# WHAT YOU NEED TO DO
For the entries below, how many lines include the word "pixels"? Give the figure and nothing more.

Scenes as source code
# # # # # # #

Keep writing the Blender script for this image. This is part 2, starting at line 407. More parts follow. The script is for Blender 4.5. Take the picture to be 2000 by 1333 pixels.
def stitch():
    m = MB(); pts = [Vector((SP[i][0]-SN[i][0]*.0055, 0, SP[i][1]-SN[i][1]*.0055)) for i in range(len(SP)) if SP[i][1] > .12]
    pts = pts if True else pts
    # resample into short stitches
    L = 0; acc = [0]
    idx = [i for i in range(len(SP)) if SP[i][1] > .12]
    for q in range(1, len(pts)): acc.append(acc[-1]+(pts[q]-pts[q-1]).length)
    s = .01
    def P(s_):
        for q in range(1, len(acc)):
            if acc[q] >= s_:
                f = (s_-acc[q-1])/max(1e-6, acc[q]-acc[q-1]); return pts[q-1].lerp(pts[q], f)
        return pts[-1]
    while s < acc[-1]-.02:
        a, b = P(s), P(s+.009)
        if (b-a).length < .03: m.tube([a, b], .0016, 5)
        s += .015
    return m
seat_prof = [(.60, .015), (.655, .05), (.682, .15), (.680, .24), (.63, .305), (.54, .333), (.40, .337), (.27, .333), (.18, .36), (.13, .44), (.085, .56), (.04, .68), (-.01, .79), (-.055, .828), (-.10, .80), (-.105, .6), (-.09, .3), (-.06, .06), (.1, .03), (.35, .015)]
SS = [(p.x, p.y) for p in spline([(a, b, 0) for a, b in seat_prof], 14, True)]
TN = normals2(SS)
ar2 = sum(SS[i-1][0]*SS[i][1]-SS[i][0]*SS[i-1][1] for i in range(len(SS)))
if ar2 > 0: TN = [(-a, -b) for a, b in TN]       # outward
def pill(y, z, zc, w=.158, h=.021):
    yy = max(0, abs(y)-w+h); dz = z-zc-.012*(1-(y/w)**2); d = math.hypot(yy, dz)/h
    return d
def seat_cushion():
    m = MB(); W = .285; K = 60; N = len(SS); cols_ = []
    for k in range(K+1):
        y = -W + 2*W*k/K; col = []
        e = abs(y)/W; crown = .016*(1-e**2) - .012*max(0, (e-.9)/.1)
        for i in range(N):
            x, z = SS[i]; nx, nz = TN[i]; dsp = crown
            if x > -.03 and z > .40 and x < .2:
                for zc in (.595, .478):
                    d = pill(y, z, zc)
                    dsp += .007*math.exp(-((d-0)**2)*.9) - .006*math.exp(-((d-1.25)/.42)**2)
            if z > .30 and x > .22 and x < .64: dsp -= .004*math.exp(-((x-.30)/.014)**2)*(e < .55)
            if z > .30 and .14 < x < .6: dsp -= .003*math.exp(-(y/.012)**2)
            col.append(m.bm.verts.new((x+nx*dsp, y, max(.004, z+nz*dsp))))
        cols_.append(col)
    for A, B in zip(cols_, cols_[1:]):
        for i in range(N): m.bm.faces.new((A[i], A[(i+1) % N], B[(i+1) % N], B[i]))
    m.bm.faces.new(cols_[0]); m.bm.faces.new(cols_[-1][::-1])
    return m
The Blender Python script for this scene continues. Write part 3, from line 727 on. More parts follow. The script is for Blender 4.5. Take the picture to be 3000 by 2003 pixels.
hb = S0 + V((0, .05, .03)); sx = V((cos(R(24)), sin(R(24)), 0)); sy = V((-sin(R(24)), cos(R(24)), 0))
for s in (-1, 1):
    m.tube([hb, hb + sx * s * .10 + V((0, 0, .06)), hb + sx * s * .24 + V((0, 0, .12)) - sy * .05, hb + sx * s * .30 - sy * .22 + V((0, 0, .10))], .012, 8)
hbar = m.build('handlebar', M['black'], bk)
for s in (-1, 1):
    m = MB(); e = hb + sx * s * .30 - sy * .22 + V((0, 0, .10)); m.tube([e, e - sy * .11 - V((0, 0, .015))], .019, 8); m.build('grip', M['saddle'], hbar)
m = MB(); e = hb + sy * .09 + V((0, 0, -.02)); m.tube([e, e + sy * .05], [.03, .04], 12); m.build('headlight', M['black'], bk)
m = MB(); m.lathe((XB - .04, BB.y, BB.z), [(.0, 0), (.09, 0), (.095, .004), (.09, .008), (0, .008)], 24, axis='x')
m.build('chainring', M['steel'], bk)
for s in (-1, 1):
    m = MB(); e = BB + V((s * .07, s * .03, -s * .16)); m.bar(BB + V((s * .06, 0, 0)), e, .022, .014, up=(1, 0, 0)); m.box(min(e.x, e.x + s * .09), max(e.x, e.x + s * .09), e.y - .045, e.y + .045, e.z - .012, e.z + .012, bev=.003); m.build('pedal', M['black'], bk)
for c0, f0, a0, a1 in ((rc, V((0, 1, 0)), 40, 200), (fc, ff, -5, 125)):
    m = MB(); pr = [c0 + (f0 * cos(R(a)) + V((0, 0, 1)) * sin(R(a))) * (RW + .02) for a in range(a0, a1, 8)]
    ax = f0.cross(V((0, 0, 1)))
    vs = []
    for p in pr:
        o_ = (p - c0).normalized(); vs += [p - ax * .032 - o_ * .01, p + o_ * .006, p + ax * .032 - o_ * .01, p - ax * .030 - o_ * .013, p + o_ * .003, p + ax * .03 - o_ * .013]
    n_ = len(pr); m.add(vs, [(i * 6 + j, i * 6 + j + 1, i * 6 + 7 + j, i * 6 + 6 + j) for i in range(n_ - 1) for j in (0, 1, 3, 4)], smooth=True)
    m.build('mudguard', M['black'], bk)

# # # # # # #

# FINISHED EXERCISE
2